The bottom line is that size does not indicate health and health does not equal size or weight. It’s time to let go of these standards and start looking at what really matters. This is of course about much more than just giving up the scale, it’s even about more than rejecting diet culture. It’s about taking the time to know and value each person’s individual story and experience, starting with your own.


The Practical


My decision to throw out the scale all began with a single thought. I was driving along one day, when I suddenly realized I didn’t need a scale to tell me that I had gained a significant amount of weight. At this point, I was still weighing myself regularly and knew that I had put on about 50 pounds in the previous few years due to a variety of factors including health struggles, injuries and the diet monster and I was feeling frustrated, ashamed and hopeless.


The realization that this weight gain was obvious to me without the help of a scale, immediately made me realize that the opposite would also be true. I wouldn’t need a scale to tell me if/when I had a significant drop in weight either. The scale would of course measure those small day to day and even week to week fluctuations that are essentially undetectable to anyone BUT the scale, but even at this point in my journey, I was educated enough to know that those fluctuations don’t really mean anything.


The human body is not a stagnant machine, but rather a LIVING organism that is constantly fluctuating as it strives for balance and responds to its environment, stresses and stimuli. It is completely normal for the body to fluctuate several pounds and a few inches as our hormones, water intake, stress levels and numerous other factors vary from day to day. It is both meaningless and futile to track these small fluctuations in weight or size from day to day. Meanwhile, larger shifts will be noticeable without the help of tools such as a scale, measuring tape or fancy body scanners.
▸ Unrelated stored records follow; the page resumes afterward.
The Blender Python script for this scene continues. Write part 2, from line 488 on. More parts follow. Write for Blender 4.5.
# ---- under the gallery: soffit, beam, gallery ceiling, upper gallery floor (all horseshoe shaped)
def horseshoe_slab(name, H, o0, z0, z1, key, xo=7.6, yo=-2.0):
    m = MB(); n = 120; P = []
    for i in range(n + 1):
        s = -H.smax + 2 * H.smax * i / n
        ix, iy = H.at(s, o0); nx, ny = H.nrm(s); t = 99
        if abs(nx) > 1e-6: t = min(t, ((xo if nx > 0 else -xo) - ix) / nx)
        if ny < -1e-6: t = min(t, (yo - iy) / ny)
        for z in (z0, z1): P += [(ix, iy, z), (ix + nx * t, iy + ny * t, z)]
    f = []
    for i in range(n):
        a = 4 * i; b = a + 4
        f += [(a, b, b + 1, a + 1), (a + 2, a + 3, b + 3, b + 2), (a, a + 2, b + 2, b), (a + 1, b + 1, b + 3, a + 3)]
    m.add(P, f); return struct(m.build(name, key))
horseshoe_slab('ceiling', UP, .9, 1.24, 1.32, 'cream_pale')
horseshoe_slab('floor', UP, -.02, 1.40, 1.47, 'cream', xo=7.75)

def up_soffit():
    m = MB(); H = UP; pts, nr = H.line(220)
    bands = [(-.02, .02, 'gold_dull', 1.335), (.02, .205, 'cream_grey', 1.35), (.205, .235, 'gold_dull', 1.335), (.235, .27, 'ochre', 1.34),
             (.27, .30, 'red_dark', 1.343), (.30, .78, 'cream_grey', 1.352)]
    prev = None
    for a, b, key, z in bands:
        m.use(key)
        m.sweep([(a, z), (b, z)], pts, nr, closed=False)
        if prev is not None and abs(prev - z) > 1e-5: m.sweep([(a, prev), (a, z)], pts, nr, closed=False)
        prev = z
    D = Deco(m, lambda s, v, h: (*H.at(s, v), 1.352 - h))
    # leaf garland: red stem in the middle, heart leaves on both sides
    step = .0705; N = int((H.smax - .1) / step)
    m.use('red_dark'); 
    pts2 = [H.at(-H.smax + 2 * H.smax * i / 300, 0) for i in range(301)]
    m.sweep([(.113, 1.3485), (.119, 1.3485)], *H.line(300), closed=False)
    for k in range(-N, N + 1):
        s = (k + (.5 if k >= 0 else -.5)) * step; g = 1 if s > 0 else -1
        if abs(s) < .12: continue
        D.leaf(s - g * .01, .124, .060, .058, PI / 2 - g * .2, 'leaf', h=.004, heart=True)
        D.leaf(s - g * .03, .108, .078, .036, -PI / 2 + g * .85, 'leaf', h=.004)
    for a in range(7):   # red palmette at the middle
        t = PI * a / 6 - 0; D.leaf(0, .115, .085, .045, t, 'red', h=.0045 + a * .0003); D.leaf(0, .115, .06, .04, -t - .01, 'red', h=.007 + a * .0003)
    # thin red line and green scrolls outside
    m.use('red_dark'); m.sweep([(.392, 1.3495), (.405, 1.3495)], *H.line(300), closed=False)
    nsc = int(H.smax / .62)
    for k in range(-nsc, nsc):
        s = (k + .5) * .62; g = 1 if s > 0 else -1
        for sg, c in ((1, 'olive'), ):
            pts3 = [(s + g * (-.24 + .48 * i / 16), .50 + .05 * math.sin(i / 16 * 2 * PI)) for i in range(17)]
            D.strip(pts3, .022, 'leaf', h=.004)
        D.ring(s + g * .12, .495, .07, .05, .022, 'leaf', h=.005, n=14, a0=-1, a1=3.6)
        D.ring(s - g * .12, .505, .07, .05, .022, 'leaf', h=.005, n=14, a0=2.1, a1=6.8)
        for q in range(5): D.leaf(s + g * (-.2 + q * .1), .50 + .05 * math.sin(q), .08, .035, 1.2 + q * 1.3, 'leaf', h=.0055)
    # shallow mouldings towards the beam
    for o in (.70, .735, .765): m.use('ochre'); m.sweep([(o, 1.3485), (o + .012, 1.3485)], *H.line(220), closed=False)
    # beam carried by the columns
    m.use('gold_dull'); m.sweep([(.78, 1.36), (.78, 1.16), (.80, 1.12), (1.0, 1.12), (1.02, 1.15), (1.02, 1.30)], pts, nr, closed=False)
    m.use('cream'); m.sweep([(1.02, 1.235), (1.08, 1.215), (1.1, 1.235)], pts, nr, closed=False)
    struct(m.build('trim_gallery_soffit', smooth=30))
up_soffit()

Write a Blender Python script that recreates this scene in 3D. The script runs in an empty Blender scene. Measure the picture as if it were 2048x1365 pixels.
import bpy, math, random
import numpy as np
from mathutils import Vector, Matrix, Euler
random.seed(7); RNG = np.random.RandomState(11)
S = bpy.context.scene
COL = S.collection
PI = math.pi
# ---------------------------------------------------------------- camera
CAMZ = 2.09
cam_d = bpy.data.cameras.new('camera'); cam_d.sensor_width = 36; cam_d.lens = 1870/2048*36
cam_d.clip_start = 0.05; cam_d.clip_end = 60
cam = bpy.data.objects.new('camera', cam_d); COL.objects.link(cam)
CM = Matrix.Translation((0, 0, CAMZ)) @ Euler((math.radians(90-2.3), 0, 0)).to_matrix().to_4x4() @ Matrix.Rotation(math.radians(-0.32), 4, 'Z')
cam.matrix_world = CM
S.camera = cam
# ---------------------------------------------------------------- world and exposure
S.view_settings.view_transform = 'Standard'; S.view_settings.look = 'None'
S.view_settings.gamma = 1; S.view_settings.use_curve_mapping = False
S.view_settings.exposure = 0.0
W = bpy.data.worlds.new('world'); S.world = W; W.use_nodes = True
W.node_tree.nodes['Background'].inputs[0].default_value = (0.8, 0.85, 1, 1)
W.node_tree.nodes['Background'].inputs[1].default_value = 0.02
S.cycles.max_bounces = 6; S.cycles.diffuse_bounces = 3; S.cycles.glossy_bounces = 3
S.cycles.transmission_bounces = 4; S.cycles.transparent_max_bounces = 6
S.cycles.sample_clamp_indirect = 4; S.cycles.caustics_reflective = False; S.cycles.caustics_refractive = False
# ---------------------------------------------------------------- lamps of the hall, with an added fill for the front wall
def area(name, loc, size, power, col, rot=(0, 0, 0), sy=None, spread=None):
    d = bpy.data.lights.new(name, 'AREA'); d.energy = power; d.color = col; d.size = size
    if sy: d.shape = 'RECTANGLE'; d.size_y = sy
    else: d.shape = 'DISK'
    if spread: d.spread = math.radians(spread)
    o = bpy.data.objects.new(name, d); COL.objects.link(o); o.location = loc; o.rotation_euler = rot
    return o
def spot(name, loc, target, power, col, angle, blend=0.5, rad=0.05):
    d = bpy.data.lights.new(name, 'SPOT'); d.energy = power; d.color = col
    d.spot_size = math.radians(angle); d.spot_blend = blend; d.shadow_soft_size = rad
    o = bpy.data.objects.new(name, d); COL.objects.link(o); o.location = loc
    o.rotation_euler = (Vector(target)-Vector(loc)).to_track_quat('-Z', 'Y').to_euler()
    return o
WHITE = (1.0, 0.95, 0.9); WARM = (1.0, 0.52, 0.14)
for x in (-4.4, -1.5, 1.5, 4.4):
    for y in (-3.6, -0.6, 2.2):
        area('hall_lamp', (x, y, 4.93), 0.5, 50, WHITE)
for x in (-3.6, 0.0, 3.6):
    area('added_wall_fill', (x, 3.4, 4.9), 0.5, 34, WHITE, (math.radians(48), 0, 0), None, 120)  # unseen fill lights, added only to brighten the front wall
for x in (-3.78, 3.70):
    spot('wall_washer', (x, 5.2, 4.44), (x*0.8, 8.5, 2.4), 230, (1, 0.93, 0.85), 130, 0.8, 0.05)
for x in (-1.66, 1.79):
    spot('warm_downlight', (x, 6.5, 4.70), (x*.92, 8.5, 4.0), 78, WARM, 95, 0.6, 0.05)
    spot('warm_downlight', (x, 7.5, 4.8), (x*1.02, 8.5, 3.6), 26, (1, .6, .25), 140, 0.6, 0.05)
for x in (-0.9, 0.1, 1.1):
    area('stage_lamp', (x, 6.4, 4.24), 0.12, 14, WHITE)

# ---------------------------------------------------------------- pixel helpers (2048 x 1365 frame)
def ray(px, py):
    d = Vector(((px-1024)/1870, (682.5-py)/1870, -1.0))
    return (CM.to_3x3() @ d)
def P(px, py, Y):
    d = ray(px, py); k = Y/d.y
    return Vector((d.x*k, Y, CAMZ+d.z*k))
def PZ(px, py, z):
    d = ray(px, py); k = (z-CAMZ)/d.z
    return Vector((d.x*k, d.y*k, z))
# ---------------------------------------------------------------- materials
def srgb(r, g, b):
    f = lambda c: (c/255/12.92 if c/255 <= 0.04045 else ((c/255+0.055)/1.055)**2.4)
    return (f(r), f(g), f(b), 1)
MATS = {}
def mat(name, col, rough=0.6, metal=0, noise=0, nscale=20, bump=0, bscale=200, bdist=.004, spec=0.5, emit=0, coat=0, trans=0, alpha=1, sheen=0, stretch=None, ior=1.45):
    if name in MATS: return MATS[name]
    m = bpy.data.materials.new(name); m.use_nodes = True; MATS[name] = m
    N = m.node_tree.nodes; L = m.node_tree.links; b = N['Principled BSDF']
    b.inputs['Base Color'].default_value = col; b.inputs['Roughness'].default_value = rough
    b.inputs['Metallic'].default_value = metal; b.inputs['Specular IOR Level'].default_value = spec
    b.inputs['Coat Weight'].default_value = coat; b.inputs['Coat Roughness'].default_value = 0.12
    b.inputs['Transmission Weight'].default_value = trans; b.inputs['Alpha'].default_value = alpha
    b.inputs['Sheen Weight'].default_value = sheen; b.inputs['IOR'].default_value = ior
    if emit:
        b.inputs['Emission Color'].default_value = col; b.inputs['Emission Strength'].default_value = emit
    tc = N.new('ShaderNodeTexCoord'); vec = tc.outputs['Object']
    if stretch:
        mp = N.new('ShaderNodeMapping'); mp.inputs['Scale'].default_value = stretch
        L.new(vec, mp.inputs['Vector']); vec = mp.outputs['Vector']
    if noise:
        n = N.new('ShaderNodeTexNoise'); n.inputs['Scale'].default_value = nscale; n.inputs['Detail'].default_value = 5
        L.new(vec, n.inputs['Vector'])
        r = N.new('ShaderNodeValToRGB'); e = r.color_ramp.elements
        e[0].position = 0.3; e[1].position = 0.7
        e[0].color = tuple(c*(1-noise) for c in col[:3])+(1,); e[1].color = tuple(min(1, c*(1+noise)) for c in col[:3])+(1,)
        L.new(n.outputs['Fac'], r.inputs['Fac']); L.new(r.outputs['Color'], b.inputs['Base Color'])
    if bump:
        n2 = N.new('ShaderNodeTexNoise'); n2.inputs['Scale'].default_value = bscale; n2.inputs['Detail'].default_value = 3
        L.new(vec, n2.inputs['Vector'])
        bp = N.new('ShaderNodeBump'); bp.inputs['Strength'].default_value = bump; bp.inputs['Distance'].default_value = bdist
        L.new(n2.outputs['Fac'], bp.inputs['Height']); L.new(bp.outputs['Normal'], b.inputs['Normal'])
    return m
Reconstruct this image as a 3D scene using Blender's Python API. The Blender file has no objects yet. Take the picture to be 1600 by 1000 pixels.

Ultimately, the body has much more effective ways of communicating than a scale or other external tool ever will. I know when I am at a healthy weight, not because of a number on a scale or a tape measure, a body fat percentage measurement or how closely I resemble an image online. I honestly don’t even know these numbers these days and I recognize that I’ll never look like a fitness model. I now measure my health by how I feel and what I can do. I measure these points against myself and no one else. I’m now at a healthy weight where I am physically comfortable in my body, still working on body acceptance, having fun achieving new fitness goals and enjoying healthy living instead of constantly punishing and shaming myself.


The Psychological


The act of weighing yourself can be addicting. That rush you get when you're down a couple pounds is exciting. I admit that even after I threw out my scale, I gave in three or four times over the first six months and weighed myself at the gym out of curiosity. I could tell I was shrinking and I wanted to see just how far I had come. And it did feel good seeing my progress in tangible numbers like that. I won’t lie. I had 37 years of mental programming, telling me that it mattered, to undo. But I can also say that no positive rush I ever got from seeing the scale drop ever lasted, or was as powerful as the negative feelings that I would have when it didn’t move or went up. The freedom from letting go of that battle is one of the best decisions I have ever made for my mental and emotional health. I no longer feel any temptation to weigh myself. I truly don’t know the number and I truly don’t care because I am happy with how I feel and the things that my body is capable of. They still weigh me at the doctor, but I no longer have any emotional attachment to the number. I continue on my journey towards body-acceptance, with some days easier than others, but the scale simply isn’t a factor.